Peki, bütün bu eksikliklerine rağmen, neden hala pek çok toplumda ve bilim alanında Aristo mantığı kullanılmaktadır? İnsanlara kolay geldiği için diyebiliriz herhalde. İnsanlar zihinsel açıdan yorulmamak için ,kolay olanı tercih ediyorlar. Ama bu arada ,makul düşünemiyorlar ve gerçeklerden uzaklaşıyorlar.

Örneğin; Hitler'in insanları, Alman olanlar ve olmayanlar diye ikiye ayırmasının temelinde Aristo mantığı yatmaktadır. Örneğin; Stalin’e göre, insanlar ya devrimcidir ya da karşı devrimcidir ki, bu da Aristo mantığına dayanmaktadır. Bu verdiğim örneklerin toplumsal açıdan neyle sonuçlandığını ve dünyada ki yansımalarını, aşağı yukarı herkes bilmektedir.

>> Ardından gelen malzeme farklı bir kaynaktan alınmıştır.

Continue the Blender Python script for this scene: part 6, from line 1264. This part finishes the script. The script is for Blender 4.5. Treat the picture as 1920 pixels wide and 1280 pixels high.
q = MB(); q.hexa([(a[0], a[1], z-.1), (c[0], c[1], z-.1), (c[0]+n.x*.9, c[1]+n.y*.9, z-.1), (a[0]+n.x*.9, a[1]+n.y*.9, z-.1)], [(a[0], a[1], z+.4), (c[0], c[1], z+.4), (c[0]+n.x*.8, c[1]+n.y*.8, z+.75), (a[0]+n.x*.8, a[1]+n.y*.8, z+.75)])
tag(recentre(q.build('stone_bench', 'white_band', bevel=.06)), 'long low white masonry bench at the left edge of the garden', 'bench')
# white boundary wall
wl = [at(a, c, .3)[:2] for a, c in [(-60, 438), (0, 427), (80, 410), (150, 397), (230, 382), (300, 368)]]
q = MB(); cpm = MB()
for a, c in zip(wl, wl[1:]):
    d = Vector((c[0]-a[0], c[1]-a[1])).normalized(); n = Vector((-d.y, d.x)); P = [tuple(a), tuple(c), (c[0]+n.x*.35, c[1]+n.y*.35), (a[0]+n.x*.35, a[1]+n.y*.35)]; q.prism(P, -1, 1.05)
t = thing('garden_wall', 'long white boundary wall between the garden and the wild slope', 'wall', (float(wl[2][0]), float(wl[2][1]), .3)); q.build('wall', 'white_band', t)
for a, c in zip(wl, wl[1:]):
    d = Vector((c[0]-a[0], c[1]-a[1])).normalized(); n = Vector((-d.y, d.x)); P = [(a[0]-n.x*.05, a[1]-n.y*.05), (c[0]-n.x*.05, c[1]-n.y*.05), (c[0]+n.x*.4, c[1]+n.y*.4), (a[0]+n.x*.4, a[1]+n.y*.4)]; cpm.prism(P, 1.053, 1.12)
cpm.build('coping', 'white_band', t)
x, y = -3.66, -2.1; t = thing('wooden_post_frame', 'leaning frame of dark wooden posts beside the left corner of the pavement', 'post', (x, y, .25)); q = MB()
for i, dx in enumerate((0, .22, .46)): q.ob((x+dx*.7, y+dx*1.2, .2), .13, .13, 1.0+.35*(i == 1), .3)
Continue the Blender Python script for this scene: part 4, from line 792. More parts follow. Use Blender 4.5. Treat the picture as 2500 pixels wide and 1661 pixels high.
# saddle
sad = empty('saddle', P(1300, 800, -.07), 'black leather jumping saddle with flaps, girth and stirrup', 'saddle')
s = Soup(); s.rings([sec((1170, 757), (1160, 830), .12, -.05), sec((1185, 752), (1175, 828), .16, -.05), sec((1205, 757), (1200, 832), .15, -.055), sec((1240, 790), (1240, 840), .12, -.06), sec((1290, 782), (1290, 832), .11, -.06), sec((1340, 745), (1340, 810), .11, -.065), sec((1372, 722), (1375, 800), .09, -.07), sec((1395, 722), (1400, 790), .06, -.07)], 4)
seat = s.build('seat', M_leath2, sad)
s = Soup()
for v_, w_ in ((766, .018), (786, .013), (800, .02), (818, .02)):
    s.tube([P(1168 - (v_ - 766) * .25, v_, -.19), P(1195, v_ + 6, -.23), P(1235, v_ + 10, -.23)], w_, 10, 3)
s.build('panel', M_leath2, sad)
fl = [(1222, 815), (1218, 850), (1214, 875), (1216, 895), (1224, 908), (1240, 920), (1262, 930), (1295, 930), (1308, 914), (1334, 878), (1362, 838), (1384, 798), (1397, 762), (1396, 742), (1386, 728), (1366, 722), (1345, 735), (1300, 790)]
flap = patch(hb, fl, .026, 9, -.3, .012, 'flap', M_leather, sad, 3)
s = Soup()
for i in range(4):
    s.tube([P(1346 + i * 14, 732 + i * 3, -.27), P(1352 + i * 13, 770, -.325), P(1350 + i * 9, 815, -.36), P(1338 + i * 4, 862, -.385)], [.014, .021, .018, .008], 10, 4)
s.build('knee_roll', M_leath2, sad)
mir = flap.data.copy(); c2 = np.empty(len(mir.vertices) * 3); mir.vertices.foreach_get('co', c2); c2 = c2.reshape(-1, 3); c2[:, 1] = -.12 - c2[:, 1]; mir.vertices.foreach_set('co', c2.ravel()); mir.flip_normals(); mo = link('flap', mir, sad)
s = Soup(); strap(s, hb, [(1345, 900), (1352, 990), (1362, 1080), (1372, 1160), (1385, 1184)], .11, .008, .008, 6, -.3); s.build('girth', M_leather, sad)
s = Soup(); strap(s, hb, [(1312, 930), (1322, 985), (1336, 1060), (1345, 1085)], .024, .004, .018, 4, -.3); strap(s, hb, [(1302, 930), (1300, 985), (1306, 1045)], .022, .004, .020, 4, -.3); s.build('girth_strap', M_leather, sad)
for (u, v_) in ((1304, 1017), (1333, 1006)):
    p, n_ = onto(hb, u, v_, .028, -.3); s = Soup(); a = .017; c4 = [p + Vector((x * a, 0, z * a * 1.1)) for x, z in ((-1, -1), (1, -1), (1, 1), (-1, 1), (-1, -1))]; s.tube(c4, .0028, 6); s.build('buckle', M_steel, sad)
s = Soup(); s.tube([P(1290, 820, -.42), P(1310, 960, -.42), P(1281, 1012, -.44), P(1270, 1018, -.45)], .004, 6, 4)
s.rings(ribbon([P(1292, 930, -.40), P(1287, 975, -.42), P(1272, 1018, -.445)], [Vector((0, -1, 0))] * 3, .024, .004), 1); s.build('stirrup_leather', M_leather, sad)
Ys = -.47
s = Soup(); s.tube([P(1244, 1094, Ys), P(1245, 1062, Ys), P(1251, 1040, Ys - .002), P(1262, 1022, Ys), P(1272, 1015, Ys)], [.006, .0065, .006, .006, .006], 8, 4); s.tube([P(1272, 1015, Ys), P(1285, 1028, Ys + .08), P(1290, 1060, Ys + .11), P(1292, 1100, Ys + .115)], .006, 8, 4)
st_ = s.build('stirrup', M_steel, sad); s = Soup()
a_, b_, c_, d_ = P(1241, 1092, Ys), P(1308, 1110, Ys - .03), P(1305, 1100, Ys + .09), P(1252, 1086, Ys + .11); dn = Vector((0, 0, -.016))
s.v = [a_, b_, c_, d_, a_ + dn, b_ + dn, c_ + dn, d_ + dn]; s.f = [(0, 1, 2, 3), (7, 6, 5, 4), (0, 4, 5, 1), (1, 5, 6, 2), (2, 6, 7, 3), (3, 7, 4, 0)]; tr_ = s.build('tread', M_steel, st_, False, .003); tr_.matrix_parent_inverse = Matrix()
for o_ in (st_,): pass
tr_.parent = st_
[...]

Herhangi bir konudaki inancımızda, muhakkak ara katmanlar olmalıdır. Yani; bir şey kesinlikle ‘ya öyle, ya da böyle’ değildir. Hayatta her şey, bir derece meselesidir. Halbuki, işin kolayına kaçarak ara katmanları inkar etme ikilemine düşmekteyiz. Örneğin; ülkemizde ki laiklik, Müslümanlık gibi birtakım kavramlar da, aynı yanlışlıkla ele alınmakta. Böylece insanlar, kategorize edilmekteler. Bu da, tabii ,toplumsal ayrışma ve çatışmalara neden olabilmekte. Kendi kültürümüze ait olan düşünce yapısını tekrar benimsersek ( Aristo mantığını bırakıp saçaklı mantığa yönelirsek) ve insanları kategorize etmeden, oldukları gibi kabul edebilirsek, daha mutlu bir toplum olabiliriz.

Bütün bunlardan sonra, sizce hangi mantık türünü benimsemeliyiz acaba?